The first step to a successful website testing program is ensuring that you have buy-in from your executives. Read more: http://www.marketingprofs.com/articles/2014/24152/how-to-get-executive-stakeholder-buy-in-for-your-website-testing-program

The first step to a successful website testing program is ensuring that you have buy-in from your executives.

However, executive buy-in is important not just for getting your testing and optimization started, it’s also crucial for ensuring long-term success both for the testing program—and for those involved in it. (Execs are also in a position to share your testing successes with other people and departments in the organization that you may not reach normally.)

Executive stakeholders will naturally ask questions about how testing is helping the bottom line. For example, a VP of Digital Marketing may want detailed information on how the optimization of lead forms has changed the quantity and quality of qualified leads coming in. Even just simple optimizations of your checkout or registration flow, product pages, and calls to action can help generate more business and increase revenue.

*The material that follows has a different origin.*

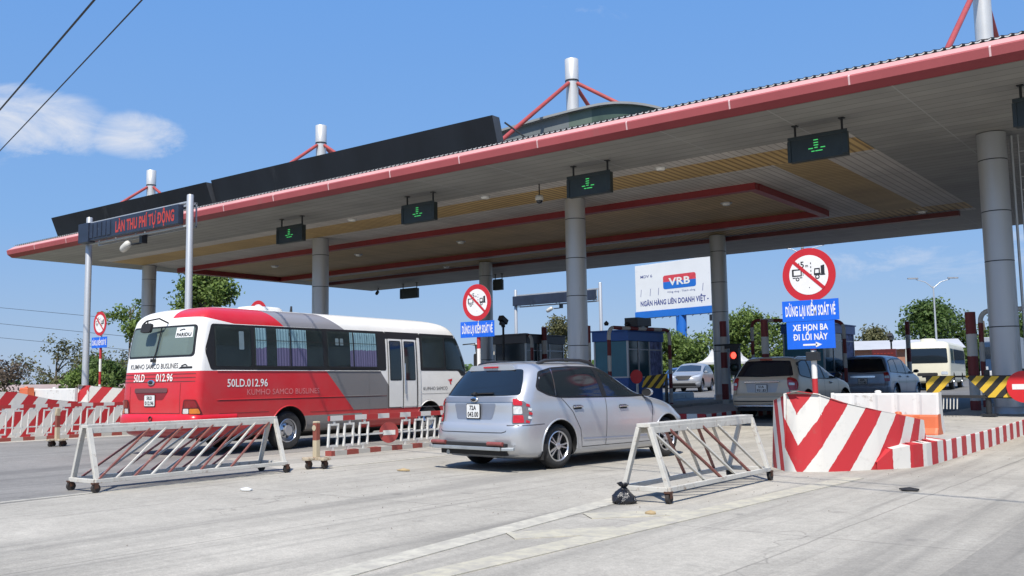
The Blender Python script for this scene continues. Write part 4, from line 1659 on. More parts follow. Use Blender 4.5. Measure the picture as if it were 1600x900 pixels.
# ------------------------------------------------------------------ the red, grey and white bus
def bus_paint():
    m = bpy.data.materials.new('red grey and white bus paint')
    m.use_nodes = True
    nt = m.node_tree
    L = nt.links
    b = nt.nodes['Principled BSDF']
    b.inputs['Roughness'].default_value = .28
    b.inputs['Coat Weight'].default_value = .35
    b.inputs['Coat Roughness'].default_value = .08
    t = nt.nodes.new('ShaderNodeTexCoord')
    sp = nt.nodes.new('ShaderNodeSeparateXYZ')
    L.new(t.outputs['Object'], sp.inputs[0])
    x, y, z = sp.outputs

    def lt(a, bb):
        return _math(nt, 'LESS_THAN', a, bb)

    def gt(a, bb):
        return _math(nt, 'GREATER_THAN', a, bb)

    def both(*k):
        r = k[0]
        for q in k[1:]:
            r = _math(nt, 'MULTIPLY', r, q)
        return r

    def line(y0, z0, k):   # y - (y0 + (z0 - z) * k)
        return _math(nt, 'SUBTRACT', y, _math(nt, 'ADD', y0, _math(nt, 'MULTIPLY', _math(nt, 'SUBTRACT', z0, z), k)))

    def over(col, mask, c):
        n = nt.nodes.new('ShaderNodeMix')
        n.data_type = 'RGBA'
        L.new(mask, n.inputs['Factor'])
        if isinstance(col, tuple):
            n.inputs['A'].default_value = (*col, 1)
        else:
            L.new(col, n.inputs['A'])
        n.inputs['B'].default_value = (*c, 1)
        return n.outputs['Result']
    white, red, grey = (.80, .79, .755), (.56, .012, .020), (.165, .160, .162)
    low = lt(z, 1.575)
    col = over(white, both(low, lt(line(5.015, 1.554, .858), 0)), grey)
    col = over(col, both(low, lt(line(3.33, 1.553, .99), 0)), red)
    col = over(col, lt(z, .735), red)
    col = over(col, both(lt(z, .665), gt(y, 2.66), lt(y, 4.4)), (.21, .20, .19))
    side = both(gt(x, .2), gt(z, 2.47), lt(z, 2.80))
    cove = both(side, lt(x, 2))
    col = over(col, both(cove, lt(line(3.88, 2.49, 1.75), 0), gt(line(2.15, 2.50, 1.2), 0)), (.23, .23, .25))
    col = over(col, both(cove, lt(line(2.15, 2.50, 1.2), 0), gt(_math(nt, 'SUBTRACT', z, _math(nt, 'ADD', 2.50, _math(nt, 'MULTIPLY', _math(nt, 'SUBTRACT', .75, y), .16))), 0), gt(y, .16)), red)
    n = nt.nodes.new('ShaderNodeTexNoise')
    n.inputs['Scale'].default_value = 1.6
    n.inputs['Detail'].default_value = 10
    n.inputs['Roughness'].default_value = .7
    L.new(t.outputs['Object'], n.inputs['Vector'])
    r = nt.nodes.new('ShaderNodeMapRange')
    r.inputs['From Min'].default_value = .35
    r.inputs['From Max'].default_value = .8
    r.inputs['To Max'].default_value = .16
    L.new(n.outputs['Fac'], r.inputs['Value'])
    dz = nt.nodes.new('ShaderNodeMapRange')     # road dust that has settled on the skirts
    dz.inputs['From Min'].default_value = 1.15
    dz.inputs['From Max'].default_value = .35
    dz.inputs['To Max'].default_value = .30
    L.new(z, dz.inputs['Value'])
    f = _math(nt, 'MULTIPLY', _math(nt, 'ADD', r.outputs[0], _math(nt, 'MULTIPLY', dz.outputs[0], n.outputs['Fac'])), 1.0, True)
    col = over(col, f, (.25, .19, .16))
    L.new(col, b.inputs['Base Color'])
    rr = nt.nodes.new('ShaderNodeMapRange')
    rr.inputs['To Min'].default_value = .22
    rr.inputs['To Max'].default_value = .5
    L.new(n.outputs['Fac'], rr.inputs['Value'])
    L.new(rr.outputs[0], b.inputs['Roughness'])
    return m


M_BUS = bus_paint()
M_BUSRED = mat('bus red paint', (.56, .012, .020), .3, 0, .08, 1.5, coat=.3, dirt=(.30, .12, .10), dirt_amt=.25)
M_BUSWHITE = mat('bus white paint', (.68, .675, .645), .35, 0, .06, 1.5, coat=.3, dirt=(.4, .36, .3), dirt_amt=.2)
M_BUSGLASS = glass_mat('bus side glass', (.010, .022, .024), .03, .36)
M_BUSGLASS2 = glass_mat('bus door glass', (.010, .016, .018), .03)
M_REARGL = glass_mat('dusty green rear glass', (.15, .195, .175), .10, .8)


def curtain_mat():
    m = bpy.data.materials.new('blue and violet curtain cloth')
    m.use_nodes = True
    nt = m.node_tree
    b = nt.nodes['Principled BSDF']
    b.inputs['Roughness'].default_value = .9
    t = nt.nodes.new('ShaderNodeTexCoord')
    sp = nt.nodes.new('ShaderNodeSeparateXYZ')
    nt.links.new(t.outputs['Object'], sp.inputs[0])
    n = nt.nodes.new('ShaderNodeTexNoise')
    n.inputs['Scale'].default_value = 14
    nt.links.new(t.outputs['Object'], n.inputs['Vector'])
    z = _math(nt, 'ADD', sp.outputs[2], _math(nt, 'MULTIPLY', _math(nt, 'SUBTRACT', n.outputs['Fac'], .5), .10))
    k = _math(nt, 'LESS_THAN', z, 2.03)
    x = nt.nodes.new('ShaderNodeMix')
    x.data_type = 'RGBA'
    nt.links.new(k, x.inputs['Factor'])
    x.inputs['A'].default_value = (.36, .60, .70, 1)
    x.inputs['B'].default_value = (.21, .185, .36, 1)
    nt.links.new(x.outputs['Result'], b.inputs['Base Color'])
    return m


M_CURT = curtain_mat()
BUS_L, BUS_W = 8.62, 1.145
blev = [(.34, .20, 8.35, 1.02), (.40, .06, 8.55, 1.10), (.50, .02, 8.60, 1.135), (.75, .0, 8.62, 1.148), (1.05, .0, 8.62, 1.150), (1.3, .01, 8.60, 1.148), (1.58, .03, 8.50, 1.140), (1.85, .06, 8.40, 1.128),
        (2.20, .11, 8.24, 1.105), (2.45, .16, 8.08, 1.075), (2.56, .19, 7.98, 1.045), (2.66, .27, 7.86, .985), (2.73, .38, 7.70, .905), (2.785, .56, 7.45, .77), (2.825, .85, 7.1, .56), (2.845, 1.3, 6.6, .26)]
bus = empty('bus', (-16.301, 10.152, 0), radians(3.5))
tag(bus, 'red grey and white coach with blue curtains, its rear towards the camera', 'bus')
bus_arch = [(2.29, .39, .49), (6.75, .39, .49)]
bshape = dict(n_r=5.5, d_r=.36, n_f=3.6, d_f=.55, nz=64, ns=60)
bme = cut_arches(shell(blev, **bshape), bus_arch, [M_BUS, M_UNDER], 1.15)
bbody = bpy.data.objects.new('body', bme)
COL.objects.link(bbody)
bbody.parent = bus
_b = bmesh.new()
_b.from_mesh(shell(blev, **bshape))
bbvh = BVHTree.FromBMesh(_b)
_b.free()


def bpart(name, m, specs, parent=bus, cell=.10):
    """specs: (poly, view, offset, mat index, corner radius)"""
    mb = MB()
    for poly, view, off, mi, r in specs:
        decal_mb(mb, bbvh, poly, view, off, cell, mi, r)
    return mb.build(name, m, parent)


def rect(a, b, c, d):
    return [(a, c), (b, c), (b, d), (a, d)]


for sgn in (-1, 1):
    for yw in (2.29, 6.75):
        wheel(bus, sgn * .99, yw, .385, .24, sgn, .235, 'bus', n=40)
        mb = MB()
        P, _ = project(bbvh, [(yw + .49 * cos(a), .39 + .49 * sin(a)) for a in [pi * k / 18 for k in range(19)]], [], 'R' if sgn > 0 else 'L', .0)
        mb.tube(P, .012, 8)
        mb.build('arch_lip', M_BUS, bbody)
# window bands
band = [(.36, 1.590), (.245, 1.90), (.245, 2.0), (.40, 2.455), (5.20, 2.475), (5.20, 1.585)]
band2 = [(6.41, 1.585), (6.41, 2.475), (7.9, 2.47), (8.08, 2.40), (8.36, 1.75), (8.22, 1.50), (8.0, 1.45), (7.88, 1.585)]
for v in ('R', 'L'):
    bpart('window_band', M_SEAL, [(band, v, .003, 0, .06), (band2, v, .003, 0, .06), (rect(5.2, 6.41, 2.31, 2.475), v, .003, 0, 0)])
wins = [(.46, 1.30), (1.40, 3.22), (3.36, 4.90), (6.48, 7.30)]
dark_in = mat('dim bus interior', (.022, .03, .03), .8, 0, .5, 1.6)
for v in ('R', 'L'):
    for i, (a, b_) in enumerate(wins):
        f = bpart('side_window', [dark_in, M_BUSGLASS], [(rect(a, b_, 1.66, 2.42), v, .0045, 0, .05), (rect(a, b_, 1.66, 2.42), v, .024, 1, .05)])
        if i in (1, 2):
            mb = MB()
            strip_mb(mb, bbvh, [((a + b_) / 2, 1.66), ((a + b_) / 2, 2.42)], .035, v, .028)
            strip_mb(mb, bbvh, [(a, 1.655), (b_, 1.655)], .03, v, .028)
            strip_mb(mb, bbvh, [(a + .02, 2.17), (b_ - .02, 2.17)], .012, v, .027)
            mb.build('window_frame', M_SEAL, f)
    f = bpart('side_window', [M_BUSGLASS2], [([(7.38, 1.62), (7.38, 2.40), (7.9, 2.38), (8.22, 1.72), (8.10, 1.55), (7.95, 1.62)], v, .008, 0, .05)])
for a, b_, lo in ((1.43, 1.70, 1.68), (1.96, 2.76, 1.67), (4.04, 4.88, 1.66)):
    mb = MB()
    rows = []
    nn = int((b_ - a) / .012)
    V = [(a + (b_ - a) * i / nn, z) for i in range(nn + 1) for z in (lo, 1.9, 2.15, 2.41)]
    P, _ = project(bbvh, V, [], 'R', .0125)
    for i in range(nn + 1):
        w_ = .005 * sin(i * 1.05) + .002 * sin(i * .37)
        rows.append([P[i * 4 + j] + Vector((w_, 0, 0)) for j in range(4)])
    mb.grid(rows)
    mb.build('curtain', M_CURT, bus)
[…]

Despite all the potential upside, approaching executives can seem like a nerve-racking proposition and a huge amount of additional work. The intent of this article is to make preparing and talking with your executive team much easier. Accordingly, it’s divided into four parts to help you prepare, plan, and ask for stakeholder support for testing:

  1. Selecting executive stakeholders. Determine who is required for getting buy-in for your testing program and who are the optimal executive sponsors to monitor continual testing plans and results.
  2. Research. What materials and information should you have before even approaching an executive stakeholder? This section will help describe all of the preparation research to do ahead of time.
  3. Collaboration. Based on the information you find during research, share that knowledge and talk to colleagues from other departments (Finance, IT, Marketing, Product Management). Getting buy-in from cross-functional roles will be crucial later on; moreover, the questions each person brings up will help you address many of the questions you are likely to face from executives.
  4. The “ask.” Many successful sales professionals have heard (and likely used) the phrase “always be closing.” Here is your chance to close and approach the appropriate executive stakeholders to get buy-in for testing.

1. Selecting Executive Stakeholders

Before even jumping into research, you may be wondering who is the right stakeholder, or set of stakeholders, from whom to get buy-in. Because of the dynamic nature of organizations, myriad possible roles, and varying company size, it’s difficult to give one answer that applies to everyone.